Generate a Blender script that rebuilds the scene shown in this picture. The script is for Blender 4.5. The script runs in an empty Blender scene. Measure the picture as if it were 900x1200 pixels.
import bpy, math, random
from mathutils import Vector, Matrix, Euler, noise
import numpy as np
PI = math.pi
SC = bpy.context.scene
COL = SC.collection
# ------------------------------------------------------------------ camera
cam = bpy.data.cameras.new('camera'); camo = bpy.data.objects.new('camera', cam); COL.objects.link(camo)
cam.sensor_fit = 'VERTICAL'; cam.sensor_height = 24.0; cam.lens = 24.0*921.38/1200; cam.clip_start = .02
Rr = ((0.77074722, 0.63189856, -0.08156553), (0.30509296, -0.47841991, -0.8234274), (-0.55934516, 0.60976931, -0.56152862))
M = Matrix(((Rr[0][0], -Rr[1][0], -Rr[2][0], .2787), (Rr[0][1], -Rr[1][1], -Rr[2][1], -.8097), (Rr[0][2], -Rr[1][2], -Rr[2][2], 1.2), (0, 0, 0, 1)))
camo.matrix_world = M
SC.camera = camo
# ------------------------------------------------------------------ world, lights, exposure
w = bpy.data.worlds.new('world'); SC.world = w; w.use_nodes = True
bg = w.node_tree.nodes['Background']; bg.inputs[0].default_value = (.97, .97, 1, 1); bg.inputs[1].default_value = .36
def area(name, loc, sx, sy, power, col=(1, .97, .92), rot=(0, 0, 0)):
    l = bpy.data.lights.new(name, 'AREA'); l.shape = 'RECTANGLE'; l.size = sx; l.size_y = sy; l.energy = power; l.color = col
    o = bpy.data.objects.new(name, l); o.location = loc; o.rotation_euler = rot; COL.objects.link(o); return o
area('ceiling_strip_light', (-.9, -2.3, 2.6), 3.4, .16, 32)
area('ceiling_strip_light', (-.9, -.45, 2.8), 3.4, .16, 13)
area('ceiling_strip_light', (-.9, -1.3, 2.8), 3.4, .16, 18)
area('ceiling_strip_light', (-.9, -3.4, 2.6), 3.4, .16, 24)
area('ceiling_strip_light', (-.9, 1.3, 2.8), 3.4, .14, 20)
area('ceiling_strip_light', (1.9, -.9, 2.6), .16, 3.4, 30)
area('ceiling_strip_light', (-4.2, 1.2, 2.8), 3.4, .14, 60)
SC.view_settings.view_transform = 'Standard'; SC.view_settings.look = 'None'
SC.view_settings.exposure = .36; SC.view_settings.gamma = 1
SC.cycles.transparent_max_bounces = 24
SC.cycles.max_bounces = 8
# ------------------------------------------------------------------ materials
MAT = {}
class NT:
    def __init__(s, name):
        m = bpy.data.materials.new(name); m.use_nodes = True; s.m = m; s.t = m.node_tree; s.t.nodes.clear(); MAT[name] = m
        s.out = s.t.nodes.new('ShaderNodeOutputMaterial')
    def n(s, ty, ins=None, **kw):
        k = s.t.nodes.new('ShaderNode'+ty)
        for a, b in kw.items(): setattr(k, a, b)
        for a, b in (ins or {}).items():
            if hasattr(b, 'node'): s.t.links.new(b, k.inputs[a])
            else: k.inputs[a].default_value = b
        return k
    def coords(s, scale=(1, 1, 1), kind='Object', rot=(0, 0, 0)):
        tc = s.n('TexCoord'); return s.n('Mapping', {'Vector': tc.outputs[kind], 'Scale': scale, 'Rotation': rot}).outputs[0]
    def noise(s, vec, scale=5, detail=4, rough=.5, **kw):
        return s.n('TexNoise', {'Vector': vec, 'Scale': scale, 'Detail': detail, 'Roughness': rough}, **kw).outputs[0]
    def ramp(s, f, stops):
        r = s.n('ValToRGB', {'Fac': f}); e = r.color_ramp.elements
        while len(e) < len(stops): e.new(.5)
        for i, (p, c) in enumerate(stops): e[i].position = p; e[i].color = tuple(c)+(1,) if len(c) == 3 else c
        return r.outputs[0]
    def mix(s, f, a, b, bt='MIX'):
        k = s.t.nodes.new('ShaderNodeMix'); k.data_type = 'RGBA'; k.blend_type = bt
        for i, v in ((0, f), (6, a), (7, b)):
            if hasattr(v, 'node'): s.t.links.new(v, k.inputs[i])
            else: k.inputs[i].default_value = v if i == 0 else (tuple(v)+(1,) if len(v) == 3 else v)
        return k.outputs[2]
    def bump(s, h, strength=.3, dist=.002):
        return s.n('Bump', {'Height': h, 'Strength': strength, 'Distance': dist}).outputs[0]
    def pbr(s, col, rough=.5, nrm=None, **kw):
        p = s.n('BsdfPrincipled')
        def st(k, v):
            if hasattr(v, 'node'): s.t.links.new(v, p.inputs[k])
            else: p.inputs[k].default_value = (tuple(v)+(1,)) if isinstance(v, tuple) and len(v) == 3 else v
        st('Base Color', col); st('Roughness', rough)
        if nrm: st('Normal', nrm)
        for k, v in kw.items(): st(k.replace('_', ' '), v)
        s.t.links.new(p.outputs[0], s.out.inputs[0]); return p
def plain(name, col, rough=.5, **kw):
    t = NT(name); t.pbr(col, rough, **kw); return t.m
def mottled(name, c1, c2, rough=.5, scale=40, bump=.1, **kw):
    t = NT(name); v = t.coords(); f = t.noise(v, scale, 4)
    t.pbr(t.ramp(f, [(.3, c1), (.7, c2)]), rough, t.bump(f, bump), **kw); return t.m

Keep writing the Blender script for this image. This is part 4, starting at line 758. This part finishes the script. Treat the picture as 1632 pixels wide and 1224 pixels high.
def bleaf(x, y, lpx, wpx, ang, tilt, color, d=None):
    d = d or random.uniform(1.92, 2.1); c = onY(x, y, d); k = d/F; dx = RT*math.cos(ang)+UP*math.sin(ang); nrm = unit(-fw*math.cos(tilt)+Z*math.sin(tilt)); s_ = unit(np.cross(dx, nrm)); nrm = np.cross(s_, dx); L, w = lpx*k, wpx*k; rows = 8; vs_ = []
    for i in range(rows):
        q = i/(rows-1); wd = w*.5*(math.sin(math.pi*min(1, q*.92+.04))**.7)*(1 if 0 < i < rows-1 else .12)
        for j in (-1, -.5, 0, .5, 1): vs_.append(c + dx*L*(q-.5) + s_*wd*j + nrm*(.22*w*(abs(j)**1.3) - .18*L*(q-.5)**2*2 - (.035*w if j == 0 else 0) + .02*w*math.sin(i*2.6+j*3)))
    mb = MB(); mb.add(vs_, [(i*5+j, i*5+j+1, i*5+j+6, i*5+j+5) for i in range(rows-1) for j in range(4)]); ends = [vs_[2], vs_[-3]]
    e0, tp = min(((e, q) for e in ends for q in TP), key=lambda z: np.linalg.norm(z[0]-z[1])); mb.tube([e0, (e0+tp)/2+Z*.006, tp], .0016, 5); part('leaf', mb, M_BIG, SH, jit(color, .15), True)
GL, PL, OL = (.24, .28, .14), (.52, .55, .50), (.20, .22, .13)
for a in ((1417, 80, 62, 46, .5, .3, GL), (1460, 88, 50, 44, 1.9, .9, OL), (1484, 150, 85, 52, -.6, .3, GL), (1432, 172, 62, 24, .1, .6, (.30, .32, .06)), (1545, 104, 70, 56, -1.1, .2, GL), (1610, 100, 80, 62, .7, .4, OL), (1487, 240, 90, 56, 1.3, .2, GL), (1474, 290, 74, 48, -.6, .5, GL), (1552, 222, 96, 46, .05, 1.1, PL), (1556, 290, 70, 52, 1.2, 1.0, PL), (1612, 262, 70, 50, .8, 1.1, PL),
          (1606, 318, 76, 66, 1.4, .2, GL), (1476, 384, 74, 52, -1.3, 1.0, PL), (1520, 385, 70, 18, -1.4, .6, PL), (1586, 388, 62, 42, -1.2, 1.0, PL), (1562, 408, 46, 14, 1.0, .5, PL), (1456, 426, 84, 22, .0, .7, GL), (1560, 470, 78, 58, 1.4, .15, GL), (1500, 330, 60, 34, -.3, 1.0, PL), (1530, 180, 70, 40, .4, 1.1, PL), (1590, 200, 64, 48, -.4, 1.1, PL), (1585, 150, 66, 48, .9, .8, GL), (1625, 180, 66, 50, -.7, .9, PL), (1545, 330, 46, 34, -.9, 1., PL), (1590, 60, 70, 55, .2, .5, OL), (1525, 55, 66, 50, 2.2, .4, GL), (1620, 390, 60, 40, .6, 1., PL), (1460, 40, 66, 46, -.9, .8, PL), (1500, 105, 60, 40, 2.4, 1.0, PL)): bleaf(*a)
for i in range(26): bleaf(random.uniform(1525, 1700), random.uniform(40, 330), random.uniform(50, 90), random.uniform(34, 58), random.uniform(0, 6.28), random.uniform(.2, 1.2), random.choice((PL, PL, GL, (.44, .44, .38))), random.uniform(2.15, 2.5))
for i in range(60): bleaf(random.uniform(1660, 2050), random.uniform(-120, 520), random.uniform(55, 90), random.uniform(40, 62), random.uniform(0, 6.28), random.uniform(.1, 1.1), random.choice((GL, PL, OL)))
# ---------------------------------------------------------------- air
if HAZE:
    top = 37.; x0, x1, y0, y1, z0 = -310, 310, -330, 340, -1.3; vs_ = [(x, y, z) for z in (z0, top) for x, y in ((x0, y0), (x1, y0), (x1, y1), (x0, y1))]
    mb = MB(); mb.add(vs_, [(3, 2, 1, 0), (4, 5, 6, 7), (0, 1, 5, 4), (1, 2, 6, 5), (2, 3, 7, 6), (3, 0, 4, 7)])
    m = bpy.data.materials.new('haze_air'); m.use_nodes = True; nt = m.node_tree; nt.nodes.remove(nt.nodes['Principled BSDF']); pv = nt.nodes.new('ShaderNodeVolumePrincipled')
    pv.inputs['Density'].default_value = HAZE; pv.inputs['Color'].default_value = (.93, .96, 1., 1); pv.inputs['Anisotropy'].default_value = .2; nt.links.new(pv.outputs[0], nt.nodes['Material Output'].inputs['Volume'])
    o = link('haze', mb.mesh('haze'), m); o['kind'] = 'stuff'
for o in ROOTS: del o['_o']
● ● ●
Return all lines containing "scene".

## Written response
Generate a Blender script that rebuilds the scene shown in this picture. The script is for Blender 4.5. The script runs in an empty Blender scene. Measure the picture as if it were 900x1200 pixels.
SC = bpy.context.scene